Le directeur de la sécurité et du renseignement de la GRC, L.R. Parent, a avisé le ministère des Affaires extérieures, en mars 1971, que le philosophe devait se rendre à Montréal, en route vers la Californie, pour assister au procès de l'activiste Angela Davis.

Les gendarmes avaient commencé à récolter des informations sur son casier judiciaire afin que le ministère de l'Immigration puisse, «s'il le souhaite, prendre des mesures visant à interdire Sartre d'entrée au Canada», écrivait M. Parent.

L'histoire détaillée de la vie politique et personnelle de Jean-Paul Sartre était transmise de Paris. Elle faisait état de son emploi du temps, de sa situation financière, de ses entrevues avec les médias et de sa participation à divers projets et causes sociales.

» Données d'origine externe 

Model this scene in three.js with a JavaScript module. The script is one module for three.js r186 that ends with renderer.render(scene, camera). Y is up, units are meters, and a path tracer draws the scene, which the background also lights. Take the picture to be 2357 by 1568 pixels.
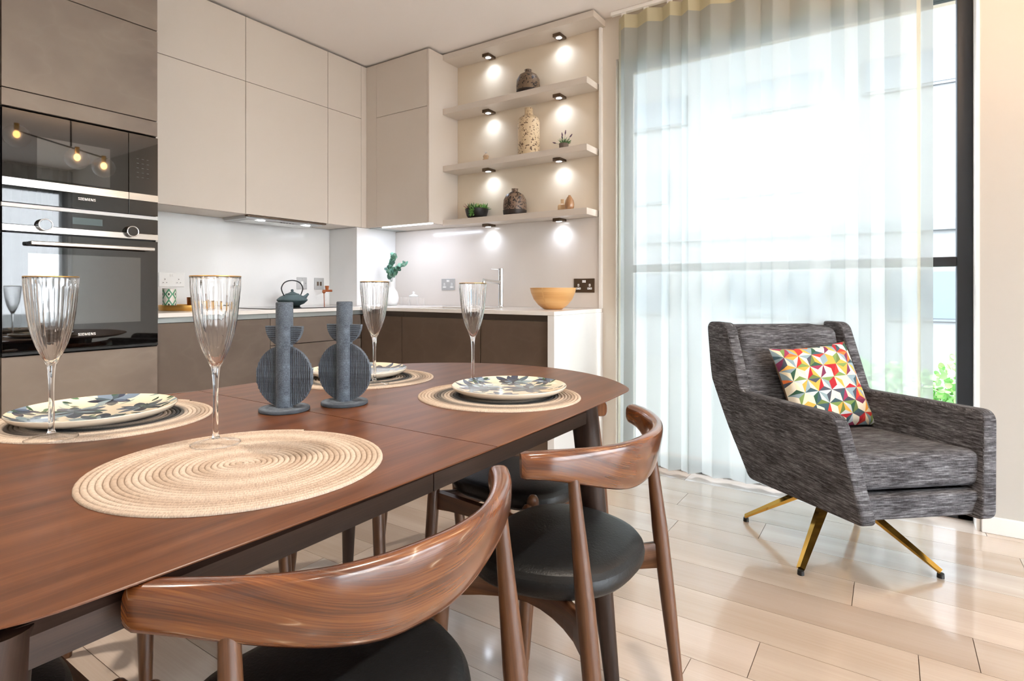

Au mois d'avril 1971, la GRC a dûment indiqué au ministère des Affaires extérieures qu'elle n'avait «pas entendu quelque chose de plus» en ce qui a trait aux intentions de Jean-Paul Sartre.

Mais au début de l'été de la même année, Jean-Paul Sartre avait d'autres préoccupations. Les autorités se sont finalement lassées de l'icône littéraire, l'accusant de diffamation criminelle en lien avec son implication avec de nouvelles publications françaises - l'une d'entre elles diffusait des articles faisant état de la brutalité policière.

Lorsque Jean-Paul Sartre est décédé en 1980 à l'âge de 74 ans, des milliers de Parisiens ont envahi les rues pour lui dire adieu.